Would you believe it's the end of the world, Kenneth?

Calgary, 2009, 0:50, Dir: Jason Mosher

How will the world end? On a dark and stormy night, a blustery wind ruffles the rooftop shingles, the satellite dish banks and swirls like a wayward spinnaker and a white picket fence writhes and curls as if it were the spine of some living skeleton. Meanwhile, all’s warm and snug inside and everything presumably feels fine. Jason Mosher’s contention that we might never know what hit us – maybe because we’re held rapt by visions of our demise disguised in the form of entertainment – is ironic, droll and fetchingly executed in a cutout, pop-up approach to stop motion animation that makes the apocalypse seem as quaint a blip as our existence in spacetime.
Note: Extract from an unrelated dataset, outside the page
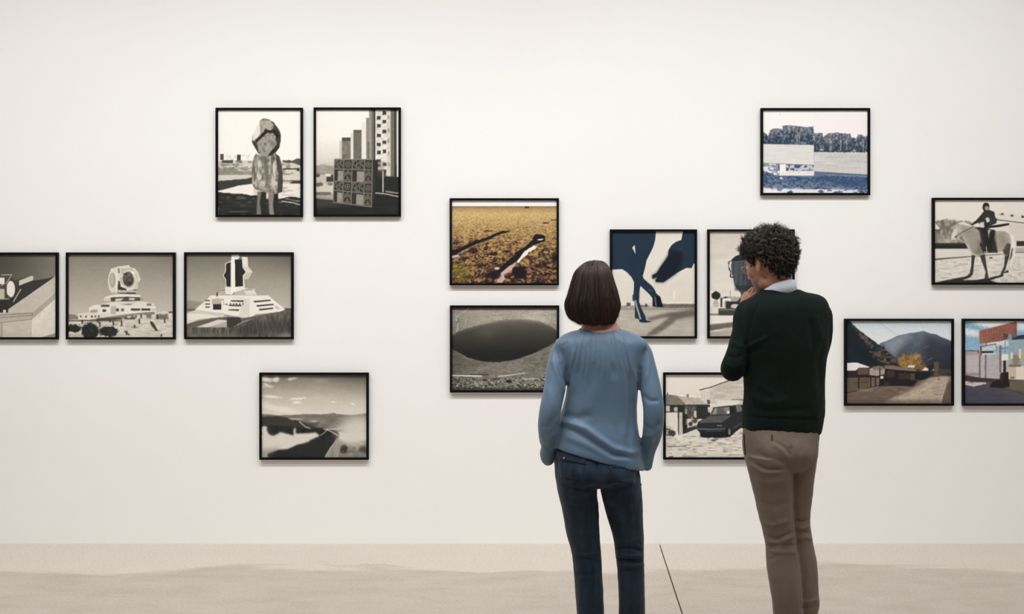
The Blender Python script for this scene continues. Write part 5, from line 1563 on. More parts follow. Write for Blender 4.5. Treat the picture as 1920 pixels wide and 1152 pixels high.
def tone_attr(me, fn=None):
    P, _ = get_v(me)
    col = np.ones((len(P), 4), dtype=np.float32)
    if fn is not None:
        col[:, :3] = fn(P)
    me.color_attributes.new('tone', 'FLOAT_COLOR', 'POINT').data.foreach_set('color', col.ravel())


def patch(B, bvh, quad, nu, nv, lift, name, mat, parent, base, thick=.0015):
    """a thin sewn piece laid on a garment: quad = 4 px corners (tl, tr, br, bl), dropped onto the cloth along the view of the back"""
    tl, tr, br, bl = [np.array(q, float) for q in quad]
    org = Vector((0, 0, CAM_Z))
    G_ = np.zeros((nv, nu, 3)); Nn = np.zeros((nv, nu, 3))
    for j in range(nv):
        for i in range(nu):
            a, c = i / (nu - 1), j / (nv - 1)
            q = (tl * (1 - a) + tr * a) * (1 - c) + (bl * (1 - a) + br * a) * c
            d = Vector(B.w(q[0], q[1])) - org
            h, n, _, _ = bvh.ray_cast(org, d.normalized())
            if h is None:
                h = Vector(B.w(q[0], q[1], .05)); n = Vector((0, -1, 0))
            G_[j, i] = h; Nn[j, i] = n
    top = G_ + Nn * lift; bot = G_ - Nn * thick
    V = np.vstack([top.reshape(-1, 3), bot.reshape(-1, 3)]) - np.array(base)
    id_ = np.arange(nu * nv).reshape(nv, nu); o = nu * nv
    F = [(id_[j, i], id_[j + 1, i], id_[j + 1, i + 1], id_[j, i + 1]) for j in range(nv - 1) for i in range(nu - 1)]
    rim = [id_[0, i] for i in range(nu)] + [id_[j, -1] for j in range(1, nv)] + [id_[-1, i] for i in range(nu - 2, -1, -1)] + [id_[j, 0] for j in range(nv - 2, 0, -1)]
    F += [(rim[i], rim[(i + 1) % len(rim)], rim[(i + 1) % len(rim)] + o, rim[i] + o) for i in range(len(rim))]
    return link(name, mesh_np(name, V, F, mat, True), parent)


def bvh_of(me):
    P, _ = get_v(me)
    return BVHTree.FromPolygons([Vector(p) for p in P], [tuple(p.vertices) for p in me.polygons])


def shoe(B, toe_l, toe_r, yaw, base, parent, z=0.0):
    """low laced shoe around an ankle point, sole on the floor"""
    ax, ay = toe_l, toe_r
    f = np.array([math.sin(yaw), math.cos(yaw), 0]); rr = np.array([math.cos(yaw), -math.sin(yaw), 0])
    c = np.array([ax, ay, 0])
    rows = [(-.075, .022, .030, .075), (-.06, .034, .036, .085), (-.02, .038, .040, .09), (.04, .040, .036, .075), (.10, .044, .028, .055), (.16, .042, .022, .044), (.195, .026, .016, .034)]
    A = catmull(rows, 4)
    a = np.linspace(0, 2 * np.pi, 20, endpoint=False)
    R = []
    for t, wd, hh, top in A:
        zc = top / 2
        R.append(np.array([c + f * t + rr * wd * math.cos(q) + np.array([0, 0, max(zc + zc * math.sin(q) * 1.0, .0)]) for q in a]))
    V, F = grid_solid(np.array(R))
    o = link('shoe', mesh_np('shoe', V - np.array(base), F, m_shoe, True), parent)
    rows = [(-.082, .024), (-.05, .040), (.02, .041), (.1, .048), (.17, .044), (.205, .022)]
    A = catmull(rows, 4)
    L = [c + f * t + rr * wd for t, wd in A] + [c + f * t - rr * wd for t, wd in A[::-1]]
    n = len(L)
    V = np.array(L + [p + np.array([0, 0, .016]) for p in L])
    V[:n, 2] = 0
    F = [tuple(range(n - 1, -1, -1)), tuple(range(n, 2 * n))] + [(i, (i + 1) % n, (i + 1) % n + n, i + n) for i in range(n)]
    link('sole', mesh_np('sole', V - np.array(base), F, m_shoe), o)


# =============================== woman ===============================
B = Body(4.66)
base_w = (B.w(1143, 1271)[0], B.w(1143, 1271)[1] + .02, 0.0)
torso = [(1090, 1160, 617, .052, .030, 0), (1083, 1167, 619, .060, .024, 0), (1068, 1182, 623, .070, .016, 0), (1052, 1199, 631, .082, .010, 0), (1040, 1214, 643, .092, .005, 0), (1050, 1207, 664, .100, 0, 0),
         (1061, 1200, 692, .106, 0, 0), (1062, 1197, 730, .106, 0, 0), (1057, 1194, 758, .106, 0, .02), (1050, 1194, 784, .108, 0, .06), (1045, 1199, 812, .116, -.005, .12), (1042, 1204, 838, .122, -.008, .2), (1041, 1207, 852, .126, -.010, .25), (1041, 1208, 860, .126, -.010, .26)]
arm_l = [(1066, 650, .015, 19), (1055, 662, .01, 22.5), (1046, 692, -.02, 21), (1040, 730, -.05, 20.5), (1032, 768, -.07, 21), (1028, 797, -.06, 20.5), (1029, 822, -.03, 19), (1029, 838, -.01, 15), (1027, 850, .0, 15.5), (1027, 860, .005, 13.5), (1029, 866, .01, 11)]
arm_r = [(1190, 650, .015, 18), (1202, 662, .01, 20), (1212, 692, -.02, 18.5), (1220, 730, -.05, 20), (1225, 768, -.07, 20), (1225, 797, -.06, 19.5), (1221, 824, -.03, 17), (1217, 846, -.01, 12.5), (1214, 862, .0, 12), (1213, 877, .005, 10)]
me = fuse([B.stack(torso), B.tpx(arm_l), B.tpx(arm_r)], .005, 7)
gather = []
for k, (x0, x1) in enumerate(((1092, 1072), (1098, 1080), (1104, 1092), (1110, 1101), (1117, 1113), (1123, 1122), (1128, 1133), (1134, 1143), (1140, 1150), (1146, 1166), (1151, 1178), (1156, 1190))):
    gather.append(([(x0, 616), ((x0 + x1) / 2, 640 + 4 * (k % 3)), (x1, 690 + 9 * (k % 4))], 3.2, .0055))
bl_items = gather + [
    ([(1047, 787), (1075, 796), (1100, 806), (1120, 822), (1150, 842), (1180, 851), (1203, 846)], 7, .011), ([(1047, 797), (1078, 808), (1106, 824), (1150, 852), (1190, 858)], 5, -.008),
    ([(1052, 780), (1085, 784), (1112, 776)], 8, -.006), ([(1050, 815), (1100, 835), (1150, 862), (1195, 866)], 6, .005), ([(1062, 690), (1063, 728)], 4, -.006), ([(1199, 685), (1197, 735)], 4, -.006),
    ([(1186, 660), (1190, 760), (1188, 830)], 5, .005), ([(1168, 680), (1172, 760), (1168, 835)], 6, .005), ([(1178, 690), (1181, 840)], 4, -.004), ([(1150, 700), (1152, 800)], 8, .003),
    ([(1040, 650), (1050, 690), (1062, 722)], 5, -.006), ([(1034, 668), (1046, 705), (1058, 740)], 4, .005), ([(1026, 720), (1034, 760), (1030, 790)], 5, .004), ([(1045, 775), (1030, 800), (1012, 800)], 4, -.004), ([(1043, 812), (1028, 826), (1014, 826)], 4, .004), ([(1042, 830), (1030, 842), (1018, 838)], 3.5, -.005),
    ([(1208, 640), (1216, 680), (1212, 720)], 4, .005), ([(1203, 740), (1218, 752), (1238, 752)], 4, -.005), ([(1204, 796), (1222, 806), (1240, 790)], 4, -.005), ([(1206, 818), (1226, 816), (1240, 800)], 4, .005), ([(1208, 838), (1222, 832), (1234, 826)], 4, -.004), ([(1224, 790), (1222, 830), (1214, 868)], 4, .004),
    ([(1046, 640), (1052, 660), (1050, 684)], 3.5, .004), ([(1070, 650), (1078, 690), (1074, 740)], 6, .004), ([(1064, 640), (1056, 650)], 3, -.003)]
folds(B, me, bl_items, noise=(((.05, .05, .10), .0022, 3), ((.016, .016, .03), .0007, 8)))
bl_me = me
# jeans
pel = [(1050, 1192, 826, .100, .0, .1), (1043, 1197, 846, .112, -.004, .12), (1040, 1198, 866, .122, -.010, .1), (1040, 1199.5, 886, .128, -.014, .05), (1041, 1200.5, 898, .126, -.012, 0), (1044, 1200, 906, .110, -.006, 0), (1050, 1195, 911, .085, .0, 0)]
leg_l = [(1041, 1121, 892, .120, -.014, 0), (1044, 1119.5, 916, .114, -.012, 0), (1048, 1120, 934, .106, -.007, 0), (1052, 1122, 950, .098, 0, 0), (1062, 1124, 1000, .085, 0, 0), (1072, 1127, 1038, .074, .0, 0), (1076, 1129, 1080, .070, -.008, 0), (1080, 1132, 1130, .070, -.012, 0), (1082, 1134, 1180, .068, -.008, 0), (1080, 1136, 1240, .070, -.004, 0), (1079, 1137, 1257, .071, -.004, 0)]
leg_r = [(1121, 1201, 892, .120, -.014, 0), (1124.5, 1202, 916, .114, -.012, 0), (1129, 1204, 934, .106, -.007, 0), (1133, 1205, 950, .098, 0, 0), (1141, 1206, 980, .090, 0, 0), (1150, 1207, 1010, .080, 0, 0), (1154, 1207, 1040, .074, 0, 0), (1158, 1208, 1080, .070, -.008, 0), (1160, 1209, 1130, .070, -.012, 0), (1160, 1210, 1180, .068, -.008, 0), (1158, 1213, 1240, .070, -.004, 0), (1157, 1214, 1257, .071, -.004, 0)]
me = fuse([B.stack(pel), B.stack(leg_l, n=2.1), B.stack(leg_r, n=2.1)], .005, 6)
P, N = get_v(me)
u, v = B.uv(P)
bk = np.clip(-N[:, 1], 0, 1)
for cx in (1083, 1161):
    P[:, 1] -= .017 * np.exp(-((u - cx) / 28) ** 2 - ((v - 890) / 22) ** 2) * bk
set_v(me, P)
je_items = [([(1120, 850), (1120, 880), (1121, 916)], 3.5, -.006), ([(1048, 906), (1070, 916), (1095, 920), (1118, 912)], 4, -.007), ([(1124, 914), (1150, 920), (1185, 912)], 4, -.005), ([(1052, 930), (1085, 938), (1118, 930)], 5, -.003), ([(1128, 935), (1160, 945), (1200, 960)], 6, .003), ([(1135, 960), (1165, 985), (1205, 1000)], 5, -.003),
            ([(1153, 1030), (1180, 1026), (1206, 1034)], 3, -.009), ([(1154, 1040), (1180, 1044), (1206, 1042)], 3, .009), ([(1155, 1050), (1180, 1049), (1206, 1054)], 3, -.009), ([(1157, 1060), (1182, 1062), (1207, 1060)], 3.5, .008), ([(1158, 1070), (1184, 1068)], 3, -.004), ([(1152, 1014), (1180, 1018), (1207, 1008)], 4, .003),
            ([(1072, 1036), (1100, 1042), (1126, 1036)], 3, .004), ([(1076, 1050), (1100, 1048), (1127, 1056)], 3, -.004), ([(1078, 1076), (1104, 1080), (1128, 1074)], 4, -.003), ([(1062, 990), (1090, 1002), (1120, 1000)], 5, .003), ([(1110, 1060), (1122, 1080), (1122, 1140)], 4, .003),
            ([(1042, 850), (1060, 862), (1118, 872)], 2.5, .002)]
folds(B, me, je_items, noise=(((.03, .03, .05), .0018, 21), ((.012, .012, .012), .0006, 22)))
je_me = me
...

A collaborative creation made as part of Quickdraw Animation Society’s Animation Lockdown, Would you believe it’s the end of the world, Kenneth? was designed, built and shot over the course of three days.


Jason Mosher

Jason Mosher is a multidisciplinary artist living and working in Calgary. His art explores the inherent potential of materials, objects and space that can be manifested using sculpture, video, drawing and photography and that deal with the conceptual and extraordinary. He received his B.F.A. from the University of Lethbridge in 2005 and, the same year, was the Alberta winner of the BMO Financial Group’s First Art Competition. His work has been seen as part of group exhibitions that include stART: emerging artists from across Canada at Studio 21 in Halifax (2006), Paper Fitting at the Trianon Gallery in Lethbridge (2008) and the Gushul Studio and Collaboration Project Residency in 2008. Growing up on the prairies, Mosher appreciates the significance of feeling insignificant.